The cross-functional team format persists in engineering organizations partly because it distributes coordination cost in a way that benefits the organization at the expense of the individuals doing the coordinating. When the team produces a good outcome, the company credits its collaborative culture. When the team produces a bad outcome, the cost is borne by the engineers who carried it. The format makes responsibility diffuse on the way in and concentrated on the way out, and the concentration falls on the people whose conscientiousness made them absorbable.
This isn’t a moral failing of any specific manager. It’s the structural function of the format. The reason the group project survives in education, namely that it produces graded compliance without requiring the institution to do the hard design work that real collaborative learning would require, is the reason the cross-functional team survives in engineering: it produces apparent coordination without requiring the organization to do the hard design work that explicit ownership would require.
The cost of this arrangement is paid by a predictable subset of your engineers.

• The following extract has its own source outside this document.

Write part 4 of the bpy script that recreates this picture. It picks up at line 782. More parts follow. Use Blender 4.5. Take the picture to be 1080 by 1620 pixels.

They are doing the integration work, writing the documents, tracking the decisions, absorbing the friction. Hamstead’s piece is a description of who they are and what it’s costing them. The question for the people running the format is whether you’re willing to acknowledge what’s being paid for the appearance of collaboration, and whether the appearance is worth the price.
You probably know which of your engineers I just described. The next move is yours.